The stage set up was befitting for a band that believes they are the greatest in the world. A backdrop consisting of four huge screens stretched from floor to ceiling transmitting images, most often of the band, while flanked by rows of bright lights capable of cloaking the entire stage in a blinding white light. It was the stage presence of the band, though, that left much to be desired. There was little to no band interaction throughout the set, much less actual movement about the stage from its members. With the exception of a few turns on lead vocals—at which point brother Liam would exit the stage—Noel largely kept to himself at the side of the stage.


Sure, there were a few moments of crowd interaction, but these were sprinkled minimally amongst the songs. Somewhere around mid set, Noel stepped up to the mic with his acoustic guitar and asked some members of the crowd if they were unable to find a babysitter for the evening after spotting their young child in attendance. He then declared, “I can only wonder how many T-shirts you are going to buy in your life with Oasis written across the front of it” before dedicating “The Masterplan” to the young girl.
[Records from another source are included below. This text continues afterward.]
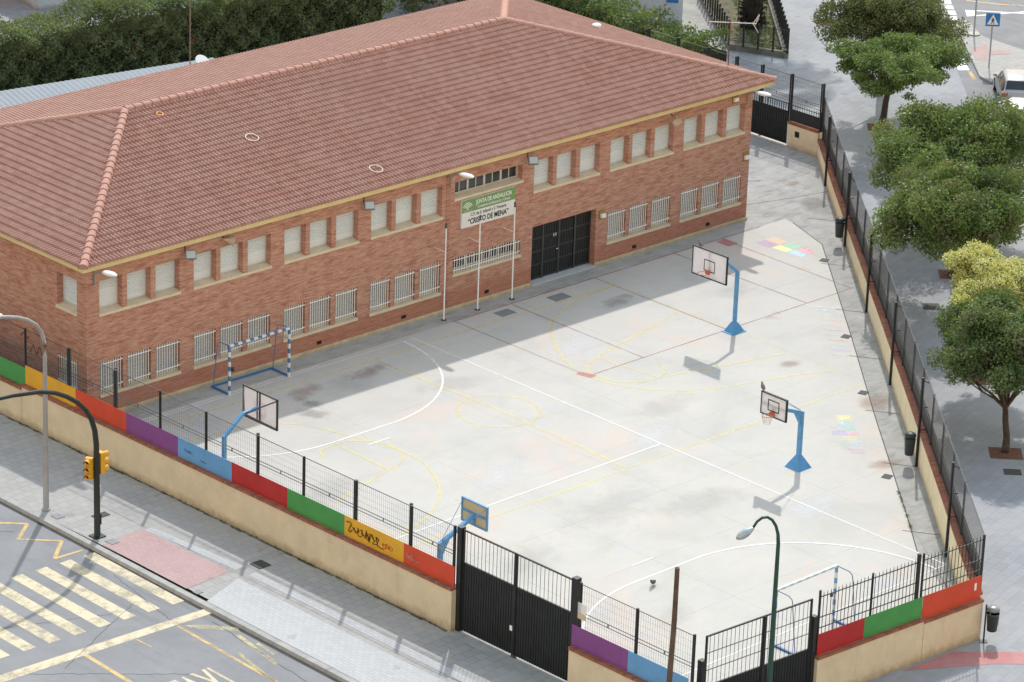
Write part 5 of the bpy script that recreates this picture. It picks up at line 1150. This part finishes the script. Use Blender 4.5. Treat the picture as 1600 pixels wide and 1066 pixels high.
# ------------------------------------------------------------------ vegetation
def leaves(name, pts, size, m, parent, world=True, up=.0, aspect=.55):
    """many small two-triangle leaves, one mesh"""
    P = np.asarray(pts, float); N = len(P)
    if parent is not None and world: P = P - np.array(parent.location)
    d = rng.normal(size=(N, 3)); d[:, 2] += up; d /= np.linalg.norm(d, axis=1)[:, None]
    h = rng.normal(size=(N, 3)); u = np.cross(d, h); u /= np.linalg.norm(u, axis=1)[:, None] + 1e-9; v = np.cross(d, u)
    s = (size * rng.uniform(.65, 1.35, N))[:, None]
    a = P - u * s; b = P - v * s * aspect; c = P + u * s; e = P + v * s * aspect
    V = np.stack([a, b, c, e], 1).reshape(-1, 3)
    me = bpy.data.meshes.new(name); me.vertices.add(4 * N); me.vertices.foreach_set('co', V.ravel())
    me.loops.add(4 * N); me.loops.foreach_set('vertex_index', np.arange(4 * N)); me.polygons.add(N); me.polygons.foreach_set('loop_start', np.arange(0, 4 * N, 4))
    try: me.polygons.foreach_set('loop_total', np.full(N, 4))
    except Exception: pass
    me.update(calc_edges=True); me.validate(); me.materials.append(m)
    ob = bpy.data.objects.new(name, me); COL.objects.link(ob)
    if parent is not None: ob.parent = parent
    return ob
def blob_pts(c, r, n, shell=.55):
    d = rng.normal(size=(n, 3)); d /= np.linalg.norm(d, axis=1)[:, None]
    q = rng.uniform(shell ** 3, 1, n) ** (1 / 3) * rng.uniform(.80, 1.12, n) * np.where(rng.random(n) < .10, rng.uniform(1.0, 1.3, n), 1.0)
    return np.array(c) + d * q[:, None] * np.array(r)
def tree(name, label, base, ctr, rad, nblob, nleaf, size, m, trunk_r, seed, group='plaza trees', gap=1.0, flat=.62, extra=None):
    global rng; rng = np.random.default_rng(seed); rr = random.Random(seed)
    t = thing(name, label, 'tree', (*base, 0), 0, group)
    c = np.array(ctr, float); rad = np.array(rad, float)
    lobes = []; nl = max(8, int(nblob / 2.1))
    for k in range(nl):
        for _ in range(60):
            d = rng.normal(size=3); d /= np.linalg.norm(d)
            if d[2] < -.55: continue
            q = c + d * rad * rng.uniform(.40, .80); lr = rad.mean() * rng.uniform(.26, .46)
            if all(np.linalg.norm((q - o[0]) * np.array((1, 1, 1.35))) > .50 * (lr + o[1]) * gap for o in lobes): break
        lobes.append((q, lr))
    blobs = [(c - np.array((0, 0, rad[2] * .12)), rad.mean() * .42)]
    for q, lr in lobes:
        for k in range(max(4, nblob // 5)):
            d = rng.normal(size=3); d /= np.linalg.norm(d); d[2] = abs(d[2]) * .8 - .15
            blobs.append((q + d * lr * rng.uniform(.45, 1.0) * np.array((1.15, 1.15, flat + .15)), lr * rng.uniform(.30, .58)))
    wts = np.array([b[1] ** 2 for b in blobs]); wts /= wts.sum()
    P = np.concatenate([blob_pts(q, (br * 1.2, br * 1.2, br * flat * 1.2), int(nleaf * w_), .35) for (q, br), w_ in zip(blobs, wts)]); P = P[P[:, 2] > .6]
    leaves('crown', P, size, m, t, up=.5)
    if extra is not None: extra(t, blobs)
    # trunk and limbs
    b = MB(); B = Vector((*base, 0)); fork = Vector((base[0] + (c[0] - base[0]) * .45, base[1] + (c[1] - base[1]) * .45, max(.9, (c[2] - rad[2]) * 1.02)))
    b.tube([B, B + (fork - B) * .35 + Vector((.04, -.03, 0)), B + (fork - B) * .7, fork], [trunk_r * 1.25, trunk_r, trunk_r * .92, trunk_r * .85], 9)
    for q, br in lobes:
        q = Vector(q); mid = fork + (q - fork) * .5 + Vector((rr.uniform(-.25, .25), rr.uniform(-.25, .25), rr.uniform(-.1, .3)))
        b.tube([fork, fork + (mid - fork) * .5 + Vector((0, 0, .08)), mid, q], [trunk_r * .5, trunk_r * .36, trunk_r * .24, .015], 6)
        for _ in range(3):
            e_ = q + Vector((rr.uniform(-1, 1), rr.uniform(-1, 1), rr.uniform(-.4, .8))) * br * .9; b.tube([mid, (mid + e_) / 2 + Vector((0, 0, .06)), e_], [.03, .02, .008], 4)
    b.build('trunk', M['bark'], t, True, True); return t
LG = m_leaf('privet_leaf', (.050, .092, .036), (.105, .165, .062), (.17, .24, .105), .8, dry=(.17, .15, .12)); LG2 = m_leaf('broadleaf_leaf', (.060, .100, .042), (.135, .205, .068), (.245, .315, .10), .42, dry=(.20, .185, .12))
LG3 = m_leaf('pepper_leaf', (.078, .125, .05), (.145, .22, .078), (.22, .30, .12), .8, .35); LG4 = m_leaf('olive_leaf', (.055, .075, .038), (.11, .13, .06), (.175, .185, .085), .7)
LF = m_leaf('cream_blossom', (.60, .56, .17), (.78, .74, .30), (.88, .84, .48), 2.0, .3); LH_ = m_leaf('hedge_leaf', (.065, .095, .054), (.15, .19, .10), (.25, .28, .165), .8, .38)
pit = MB()
for (x, y, a) in ((17.5, -22.85, -.8), (22.6, -17.5, -.8), (31.0, -9.0, -.8), (36.2, -2.6, -.8), (44.0, 6.4, -.8), (55.4, 20.0, 0)):
    pit.poly([(*p, .004) for p in sq(x, y, .62, .55, a)])
struct('tree_pits', pit, M['soil'])
tree('shade_tree', 'round glossy green tree with a bare trunk nearest the street corner', (17.6, -22.75), (18.6, -21.6, 3.4), (2.85, 2.85, 1.95), 46, 64000, .066, LG, .13, 31, gap=.7, flat=.95)
def blossom(t, blobs):
    P = np.concatenate([blob_pts(q + np.array([-.05, -.05, .12]), (br * 1.3, br * 1.3, br * 1.0), int(60000 * br * br / sum(b[1] ** 2 for b in blobs)), .5) for q, br in blobs]); leaves('blossom', P, .045, LF, t, up=.6)
tree('flowering_tree', 'tree covered in pale yellow blossom behind the round green tree', (22.6, -17.5), (22.35, -17.7, 3.8), (1.95, 1.95, 1.5), 40, 18000, .055, LG3, .13, 12, extra=blossom, gap=.55, flat=.95)
tree('shade_tree', 'large spreading dark green tree between the blossom tree and the light green one', (31.0, -9.0), (27.9, -11.7, 4.0), (3.6, 3.4, 2.1), 42, 66000, .07, LG2, .20, 13, flat=.92, gap=.9)
tree('shade_tree', 'large bright green tree in the middle of the row beside the fence', (36.2, -2.6), (34.6, -5.6, 3.75), (4.1, 3.8, 2.1), 50, 84000, .07, LG2, .20, 14, flat=.92, gap=.9)
tree('pepper_tree', 'airy light green tree with flat sprays beside the side gate', (44.0, 6.4), (41.2, 3.4, 4.2), (3.1, 3.0, 1.85), 40, 46000, .064, LG3, .16, 15, flat=.58, gap=.95)
tree('olive_tree', 'dense dark olive green tree at the back of the row', (48.3, 10.2), (45.6, 7.9, 4.4), (3.2, 3.1, 2.0), 44, 60000, .064, LG4, .18, 16, flat=.85)
# clipped hedges and shrubs behind the school
M['hedgecore'] = m_plain('hedge_inner_twigs', (.022, .030, .016), .95, .4, 2)
def hedge(label, pts, half, h0, h1, n, m, size, seed, flowers=0, name='hedge'):
    global rng; rng = np.random.default_rng(seed)
    a = np.array(pts[0]); b = np.array(pts[1]); d = b - a; L = np.linalg.norm(d); d = d / L; nn = np.array([-d[1], d[0]])
    t = thing(name, label, 'hedge', (*((a + b) / 2), 0))
    s_ = rng.uniform(0, L, n); ph = rng.uniform(0, 6.28, 6)
    f = lambda x: .35 * np.sin(x * .55 + ph[0]) + .25 * np.sin(x * 1.3 + ph[1]) + .18 * np.sin(x * 2.9 + ph[2])
    top = h0 + (h1 - h0) * s_ / L + f(s_) * .8
    k = rng.random(n); face = rng.random(n)
    z = np.where(face < .62, top * rng.uniform(.03, 1.0, n), np.where(face < .80, top * rng.uniform(.6, 1.02, n), top + rng.normal(0, .13, n))); o = np.where(face < .62, -half * (1 + .15 * np.sin(s_ * 1.9 + z * 2.6 + ph[3]) + .12 * np.sin(s_ * 3.7 - z * 4.1 + ph[4]) + .09 * np.sin(s_ * 6.3 + z * 5.2 + ph[5]) + .06 * np.sin(z * 9 - s_ * 8)) + np.abs(rng.normal(0, .30, n)) - .08, rng.uniform(-half, half, n))
    P = np.stack([a[0] + d[0] * s_ + nn[0] * -o * -1, a[1] + d[1] * s_ + nn[1] * o, z], 1)
    leaves('foliage', P, size, m, t, up=.25)
    core = MB(); k = 24
    for i in range(k):
        s0, s1 = L * i / k, L * (i + 1) / k; hh = (h0 + (h1 - h0) * (s0 + s1) / 2 / L) * .74
        core.obox(a + d * s0, a + d * s1, half * 1.4, 0, hh, -half * .7)
    core.build('inner_branches', M['hedgecore'], t, True)
    if flowers:
        F = []
        for _ in range(flowers):
            i = rng.integers(0, n); F.append(P[i] + rng.normal(0, .10, (7, 3)) + np.array([nn[0] * -.1, nn[1] * -.1, .05]))
        leaves('flowers', np.concatenate(F), .05, M['flower'], t)
    return t
M['flower'] = m_plain('red_blossom', (.45, .02, .025), .7)
hedge('tall dark green hedge dotted with red flowers behind the school roof', ((2, 35.2), (33.0, 30.7)), 1.3, 3.75, 5.1, 130000, LH_, .07, 21, 14)
hedge('leafy green hedge along the far boundary right of the roof', ((43.2, 43), (41.6, 15.2)), 1.2, 3.4, 2.6, 42000, LG2, .085, 22, 4)
for i, (x, y, h, l) in enumerate(((38.5, 33.5, 2.6, 'loose grey green shrub in front of the pale wall'), (41.3, 32.6, 2.0, 'small open shrub beside the dark pole before the pale wall'), (34.6, 32.6, 3.4, 'wispy tall shrub at the end of the dark hedge'), (43.6, 33.4, 3.0, 'bushy shrub nearest the roof ridge before the pale wall'))):
    rng = np.random.default_rng(40 + i); t = thing('shrub', l, 'shrub', (x, y, 0)); leaves('foliage', np.concatenate([blob_pts((x + rng.uniform(-1, 1), y + rng.uniform(-1, 1), h * rng.uniform(.4, .95)), (.7, .7, .5), 500, .2) for _ in range(9)]), .08, LG4, t)
    b = MB()
    for k in range(8): b.tube([(x, y, 0), (x + random.uniform(-.4, .4), y + random.uniform(-.4, .4), h * .5), (x + random.uniform(-.9, .9), y + random.uniform(-.9, .9), h)], .02, 4)
    b.build('stems', M['bark'], t, True)
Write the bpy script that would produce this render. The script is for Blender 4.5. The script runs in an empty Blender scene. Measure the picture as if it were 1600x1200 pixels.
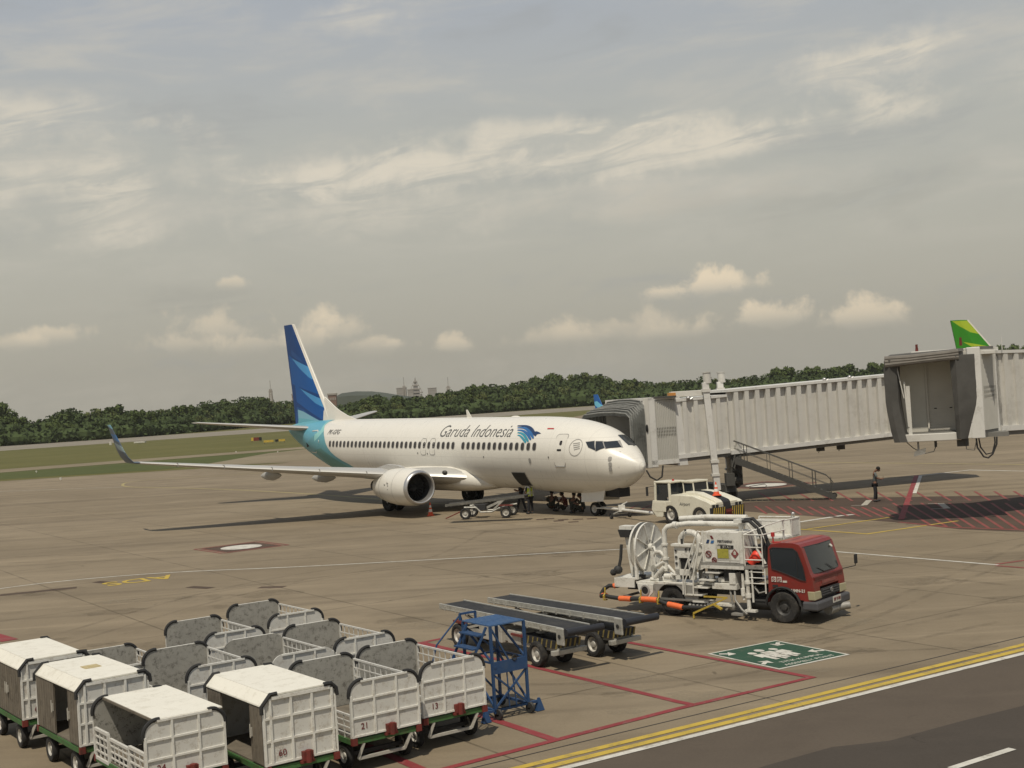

Though Noel’s vocals are much smoother than his brother’s pipes, without Liam front and center the band loses much of its edge. When Liam was onstage he provided the closest thing to an actual stage presence; it just wasn’t particularly interesting. Of late rock music does suffer a bit from a lack of swagger—something Oasis has always carried in spades to their benefit—but swagger should fuel a performance rather than be the performance.


The evening was certainly not void of some high points though. Early tracks such as “Don’t Look Back in Anger” and “Morning Glory” were worthy of every bit of praise the crowd offered to them. “The Importance of Being Idle” was the evening’s scene-stealer, and finishing with their now ubiquitous cover of the Beatles’ “I am the Walrus” still makes for a great closer. Ultimately though, it felt as if they were going through the motions. There was never any real sense that they wanted to be up on stage or that they were even enjoying themselves. This point was clearly illustrated during “Wonderwall” when, mid verse, Liam said, “Can somebody take that stupid fucking light off of me.” Funny for sure, but that sort of behavior doesn’t really sell anyone on the idea that they are enjoying themselves or that they are in the moment.


In a recent interview, Noel Gallagher summed up my own thoughts. When asked what he thinks the band has to offer someone seeing them for the first time he replied, “Nothing. Don’t come and see us if you’re expecting anything. I can’t offer anybody anything apart from the music that’s coming out of the speakers. And if they listen to that and they find some meaning in the songs, good for them.” Now surely to take anything Noel says without a grain of salt puts the joke squarely on you, but he goes on to say in the same interview, “We’re not going to turn any new people on to Oasis. Oasis is a band that you either get it or you don’t. Everybody knows who we are. You have to see us in league with the Rolling Stones now. Everybody’s heard of the Stones, everybody knows what they sound like, everybody knows what they do. You either go because you like it or you don’t. It’s easy.” While he makes an excellent point it does not make for very good theater. Then again, maybe he is right, I just wish I had read the interview before going to the show.